Biography
Li Duan is a PhD student in Management and Strategy at the Faculty of Business and Economics. Their research explores the Chinese history of human capital, innovation, and technology.
At the intersection of economics and history, his current work utilizes a blend of Natural Language Processing (NLP) tools and manual efforts to create original datasets for the quantitative mapping of patterns in Chinese historical knowledge production and technological inventions.
Li has presented his work at the 9th and the 10th International Symposium on Quantitative History, LSE Chinese Economic and Social History Workshop I, and the 2024 Cliometric Conference. His research has been supported by the Hong Kong PhD Fellowship Scheme (HKPFS).
Prior to the University of Hong Kong, Li completed a BA in Economics and History from the University of California, Berkeley, followed by an MA in Economics from the University of Chicago.

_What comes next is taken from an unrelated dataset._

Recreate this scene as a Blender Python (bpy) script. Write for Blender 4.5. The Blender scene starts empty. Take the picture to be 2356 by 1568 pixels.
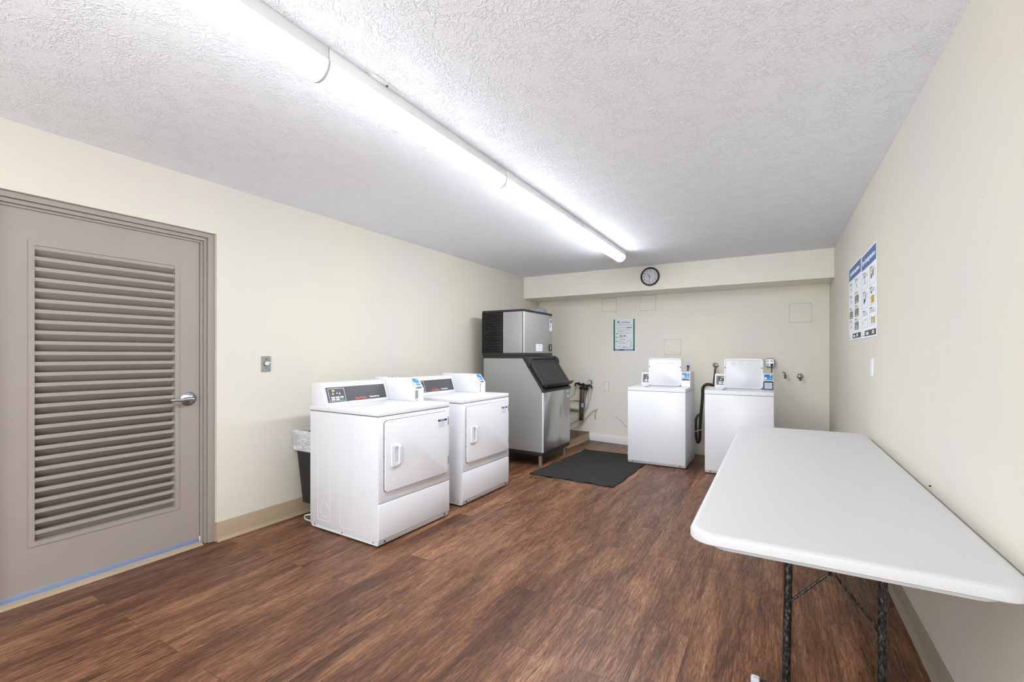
import bpy, bmesh, math, random
from mathutils import Matrix, Vector
random.seed(7)
SC = bpy.context.scene
COL = SC.collection
PI = math.pi

# ---------------------------------------------------------------- camera
IMG_W, IMG_H = 2356.0, 1568.0
F_PX = 1047.0; VP_X = 1784.0; HOR_Y = 815.0
CAM_H = 1.285
yaw = math.atan((VP_X - IMG_W/2) / F_PX)
cam_d = bpy.data.cameras.new('camera')
cam_d.sensor_fit = 'HORIZONTAL'; cam_d.sensor_width = 36.0
cam_d.lens = F_PX / IMG_W * 36.0
cam_d.shift_y = (HOR_Y - IMG_H/2) / IMG_W
cam_d.clip_start = 0.02; cam_d.clip_end = 60
cam = bpy.data.objects.new('camera', cam_d)
cam.location = (0, 0, CAM_H); cam.rotation_euler = (PI/2, 0, yaw)
COL.objects.link(cam); SC.camera = cam

# ---------------------------------------------------------------- world and exposure
w = bpy.data.worlds.new('world'); SC.world = w; w.use_nodes = True
w.node_tree.nodes['Background'].inputs[0].default_value = (0.9, 0.95, 1, 1)
w.node_tree.nodes['Background'].inputs[1].default_value = 3.5
SC.view_settings.view_transform = 'Standard'
SC.view_settings.look = 'None'
SC.view_settings.gamma = 1
SC.view_settings.use_curve_mapping = False
SC.view_settings.exposure = 0.93
LAMP = 23.5                      # radiance of the fluorescent diffusers

# ---------------------------------------------------------------- room dimensions
XL, XR = -3.32, 0.56
YF, YB = -1.75, 6.63
YS = 6.10                       # face of the soffit
H = 2.457; HS = 2.133

# ---------------------------------------------------------------- materials
def lin(c):
    return tuple(((v/255)/12.92 if v/255 <= .04045 else ((v/255+.055)/1.055)**2.4) for v in c) + (1,)
MATS = {}
def mat(name, c, rough=.5, metal=0, spec=.5, bump=0, bscale=200, var=0, vscale=5, emit=0, coat=0, aniso=None):
    if name in MATS: return MATS[name]
    m = bpy.data.materials.new(name); m.use_nodes = True
    nt = m.node_tree; b = nt.nodes['Principled BSDF']
    b.inputs['Base Color'].default_value = lin(c)
    b.inputs['Roughness'].default_value = rough
    b.inputs['Metallic'].default_value = metal
    b.inputs['Specular IOR Level'].default_value = spec
    b.inputs['Coat Weight'].default_value = coat
    tc = nt.nodes.new('ShaderNodeTexCoord')
    vec = tc.outputs['Object']
    if aniso:
        mp = nt.nodes.new('ShaderNodeMapping'); mp.inputs['Scale'].default_value = aniso
        nt.links.new(vec, mp.inputs[0]); vec = mp.outputs[0]
    if var:
        n = nt.nodes.new('ShaderNodeTexNoise'); n.inputs['Scale'].default_value = vscale; n.inputs['Detail'].default_value = 5
        nt.links.new(vec, n.inputs['Vector'])
        mr = nt.nodes.new('ShaderNodeMapRange'); mr.inputs[1].default_value = .3; mr.inputs[2].default_value = .7
        mr.inputs[3].default_value = 1-var; mr.inputs[4].default_value = 1+var
        nt.links.new(n.outputs[0], mr.inputs[0])
        mx = nt.nodes.new('ShaderNodeVectorMath'); mx.operation = 'SCALE'
        mx.inputs[0].default_value = lin(c)[:3]
        nt.links.new(mr.outputs[0], mx.inputs['Scale'])
        nt.links.new(mx.outputs[0], b.inputs['Base Color'])
    if bump:
        n = nt.nodes.new('ShaderNodeTexNoise'); n.inputs['Scale'].default_value = bscale; n.inputs['Detail'].default_value = 3
        nt.links.new(vec, n.inputs['Vector'])
        bp = nt.nodes.new('ShaderNodeBump'); bp.inputs['Strength'].default_value = bump; bp.inputs['Distance'].default_value = .002
        nt.links.new(n.outputs[0], bp.inputs['Height']); nt.links.new(bp.outputs[0], b.inputs['Normal'])
    if emit:
        b.inputs['Emission Color'].default_value = lin(c); b.inputs['Emission Strength'].default_value = emit
    MATS[name] = m
    return m

def speckle_wall(name, c, speck=(150,140,125), amount=.5):
    m = bpy.data.materials.new(name); m.use_nodes = True; nt = m.node_tree; N = nt.nodes.new; L = nt.links.new
    b = nt.nodes['Principled BSDF']; b.inputs['Roughness'].default_value = .55; b.inputs['Specular IOR Level'].default_value = .3
    tc = N('ShaderNodeTexCoord')
    n1 = N('ShaderNodeTexNoise'); n1.inputs['Scale'].default_value = 1.3; n1.inputs['Detail'].default_value = 4
    n2 = N('ShaderNodeTexNoise'); n2.inputs['Scale'].default_value = 110; n2.inputs['Detail'].default_value = 2
    n3 = N('ShaderNodeTexNoise'); n3.inputs['Scale'].default_value = 70; n3.inputs['Detail'].default_value = 6
    for n in (n1, n2, n3): L(tc.outputs['Object'], n.inputs['Vector'])
    r1 = N('ShaderNodeMapRange'); r1.inputs[1].default_value = .35; r1.inputs[2].default_value = .65; r1.inputs[3].default_value = 0; r1.inputs[4].default_value = 1
    L(n1.outputs[0], r1.inputs[0])
    mx = N('ShaderNodeMix'); mx.data_type = 'RGBA'; mx.inputs[6].default_value = lin(c); mx.inputs[7].default_value = lin([min(255, v*1.02) for v in c[:2]]+[c[2]*.975])
    L(r1.outputs[0], mx.inputs[0])
    r2 = N('ShaderNodeMapRange'); r2.inputs[1].default_value = .69; r2.inputs[2].default_value = .74; r2.inputs[3].default_value = 0; r2.inputs[4].default_value = amount
    L(n2.outputs[0], r2.inputs[0])
    m2 = N('ShaderNodeMix'); m2.data_type = 'RGBA'; m2.inputs[7].default_value = lin(speck)
    L(r2.outputs[0], m2.inputs[0]); L(mx.outputs[2], m2.inputs[6]); L(m2.outputs[2], b.inputs['Base Color'])
    bp = N('ShaderNodeBump'); bp.inputs['Strength'].default_value = .35; bp.inputs['Distance'].default_value = .002
    L(n3.outputs[0], bp.inputs['Height']); L(bp.outputs[0], b.inputs['Normal'])
    return m

def ceiling_mat():
    m = bpy.data.materials.new('knockdown_ceiling'); m.use_nodes = True; nt = m.node_tree; N = nt.nodes.new; L = nt.links.new
    b = nt.nodes['Principled BSDF']; b.inputs['Roughness'].default_value = .8; b.inputs['Specular IOR Level'].default_value = .15
    b.inputs['Base Color'].default_value = lin((247, 250, 255))
    tc = N('ShaderNodeTexCoord')
    n1 = N('ShaderNodeTexNoise'); n1.inputs['Scale'].default_value = 42; n1.inputs['Detail'].default_value = 2.0; n1.inputs['Distortion'].default_value = .7
    n2 = N('ShaderNodeTexNoise'); n2.inputs['Scale'].default_value = 9; n2.inputs['Detail'].default_value = 3
    L(tc.outputs['Object'], n1.inputs['Vector']); L(tc.outputs['Object'], n2.inputs['Vector'])
    s = N('ShaderNodeMath'); s.operation = 'SUBTRACT'; s.inputs[1].default_value = .5; L(n1.outputs[0], s.inputs[0])
    a = N('ShaderNodeMath'); a.operation = 'ABSOLUTE'; L(s.outputs[0], a.inputs[0])
    r = N('ShaderNodeMapRange'); r.interpolation_type = 'SMOOTHSTEP'
    r.inputs[1].default_value = 0; r.inputs[2].default_value = .085; r.inputs[3].default_value = 1; r.inputs[4].default_value = 0
    L(a.outputs[0], r.inputs[0])
    g = N('ShaderNodeMapRange'); g.inputs[1].default_value = .4; g.inputs[2].default_value = .55; g.inputs[3].default_value = .25; g.inputs[4].default_value = 1
    L(n2.outputs[0], g.inputs[0])
    mu = N('ShaderNodeMath'); mu.operation = 'MULTIPLY'; L(r.outputs[0], mu.inputs[0]); L(g.outputs[0], mu.inputs[1])
    bp = N('ShaderNodeBump'); bp.inputs['Strength'].default_value = .6; bp.inputs['Distance'].default_value = .005
    L(mu.outputs[0], bp.inputs['Height']); L(bp.outputs[0], b.inputs['Normal'])
    return m

def wood_mat():
    m = bpy.data.materials.new('vinyl_plank'); m.use_nodes = True; nt = m.node_tree; N = nt.nodes.new; L = nt.links.new
    b = nt.nodes['Principled BSDF']; b.inputs['Specular IOR Level'].default_value = .32
    tc = N('ShaderNodeTexCoord'); sp = N('ShaderNodeSeparateXYZ'); L(tc.outputs['Object'], sp.inputs[0])
    def math_(op, a, bb=None, val=None):
        n = N('ShaderNodeMath'); n.operation = op
        if hasattr(a, 'links'): L(a, n.inputs[0])
        else: n.inputs[0].default_value = a
        if bb is not None:
            if hasattr(bb, 'links'): L(bb, n.inputs[1])
            else: n.inputs[1].default_value = bb
        return n.outputs[0]
    def comb(x, y, z=0.0):
        n = N('ShaderNodeCombineXYZ')
        for i, v in enumerate((x, y, z)):
            if hasattr(v, 'links'): L(v, n.inputs[i])
            else: n.inputs[i].default_value = v
        return n.outputs[0]
    X, Y = sp.outputs[0], sp.outputs[1]
    xs = math_('ADD', X, 2.97+.188*20); ys = math_('ADD', Y, 10.0)
    br = N('ShaderNodeTexBrick'); br.offset = .37; br.offset_frequency = 2; br.squash = 1
    br.inputs['Color1'].default_value = (0, 0, 0, 1); br.inputs['Color2'].default_value = (1, 1, 1, 1); br.inputs['Mortar'].default_value = (.5, .5, .5, 1)
    br.inputs['Scale'].default_value = 1; br.inputs['Mortar Size'].default_value = .0011; br.inputs['Mortar Smooth'].default_value = .2
    br.inputs['Brick Width'].default_value = 1.22; br.inputs['Row Height'].default_value = .188; br.inputs['Bias'].default_value = 0
    L(comb(ys, xs), br.inputs['Vector'])
    rnd = N('ShaderNodeSeparateColor'); L(br.outputs['Color'], rnd.inputs[0]); R = rnd.outputs[0]
    off = math_('MULTIPLY', R, 37.0)
    def noise(sx, sy, detail, rough=.6, dist=0.0):
        n = N('ShaderNodeTexNoise'); n.inputs['Scale'].default_value = 1; n.inputs['Detail'].default_value = detail
        n.inputs['Roughness'].default_value = rough; n.inputs['Distortion'].default_value = dist
        L(comb(math_('MULTIPLY', X, sx), math_('MULTIPLY', Y, sy), off), n.inputs['Vector'])
        return n.outputs[0]
    broad = noise(9, 1.3, 4, .6, .5)
    fine = noise(120, 8, 4, .7, .6)
    hair = noise(380, 26, 2, .6, .3)
    crack = noise(13, .55, 3, .5, .25)
    cmask = noise(7, 2.2, 2)
    v = math_('ADD', math_('MULTIPLY', broad, .36), math_('MULTIPLY', fine, .36))
    v = math_('ADD', v, math_('MULTIPLY', hair, .26))
    v = math_('ADD', v, math_('MULTIPLY', R, .03))
    cr = N('ShaderNodeValToRGB'); L(v, cr.inputs[0])
    e = cr.color_ramp.elements
    e[0].position = .38; e[0].color = lin((70, 43, 31))
    e[1].position = .66; e[1].color = lin((204, 158, 122))
    for p, c in ((.45, (98, 64, 46)), (.51, (128, 87, 63)), (.57, (158, 113, 83))):
        k = e.new(p); k.color = lin(c)
    # cool / warm drift between planks
    hs = N('ShaderNodeHueSaturation'); L(cr.outputs[0], hs.inputs['Color'])
    hs.inputs['Saturation'].default_value = 1.02
    L(math_('ADD', math_('MULTIPLY', R, .14), .66), hs.inputs['Value'])
    # dark checks in the grain
    cd = math_('ABSOLUTE', math_('SUBTRACT', crack, .5))
    ck0 = N('ShaderNodeMapRange'); ck0.inputs[1].default_value = .002; ck0.inputs[2].default_value = .007; ck0.inputs[3].default_value = .85; ck0.inputs[4].default_value = 0
    L(cd, ck0.inputs[0])
    cm = N('ShaderNodeMapRange'); cm.inputs[1].default_value = .48; cm.inputs[2].default_value = .56; L(cmask, cm.inputs[0])
    ck = N('ShaderNodeMath'); ck.operation = 'MULTIPLY'; L(ck0.outputs[0], ck.inputs[0]); L(cm.outputs[0], ck.inputs[1])
    m1 = N('ShaderNodeMix'); m1.data_type = 'RGBA'; m1.inputs[7].default_value = lin((44, 28, 22))
    L(ck.outputs[0], m1.inputs[0]); L(hs.outputs[0], m1.inputs[6])
    m2 = N('ShaderNodeMix'); m2.data_type = 'RGBA'; m2.inputs[7].default_value = lin((40, 26, 20))
    L(math_('MULTIPLY', br.outputs['Fac'], .75), m2.inputs[0]); L(m1.outputs[2], m2.inputs[6])
    L(m2.outputs[2], b.inputs['Base Color'])
    rr = N('ShaderNodeMapRange'); rr.inputs[1].default_value = .3; rr.inputs[2].default_value = .7; rr.inputs[3].default_value = .46; rr.inputs[4].default_value = .34
    L(fine, rr.inputs[0]); L(rr.outputs[0], b.inputs['Roughness'])
    hgt = math_('SUBTRACT', math_('ADD', fine, math_('MULTIPLY', hair, .5)), math_('ADD', math_('MULTIPLY', br.outputs['Fac'], 1.0), math_('MULTIPLY', ck.outputs[0], .6)))
    bp = N('ShaderNodeBump'); bp.inputs['Strength'].default_value = .35; bp.inputs['Distance'].default_value = .0016
    L(hgt, bp.inputs['Height']); L(bp.outputs[0], b.inputs['Normal'])
    return m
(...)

Related Publication and Projects

This study exploits a special historical case-openings of treaty ports in 19th-century China to examine how upper-tail human capital, quantified via book creation, impacted modernization when facing external pressures. Employing a prefecture-level panel dataset from 1840 to 1904, the study establishes book density, indicative of knowledge endowment, as a significant and positive predictor of modern firm entry following the opening of treaty ports. To understand the mechanism, a critical aspect lies in understanding the Civil Service Examination (keju), an indigenous institution that historically dominated talent accumulation and allocation in China. By integrating data with keju, we find that exposure to Western influence mobilized the segment of upper-tail human capital at the bottom or outside of the keju system into entrepreneurship. This paper illustrates the dynamics between indigenous institutions and external pressures.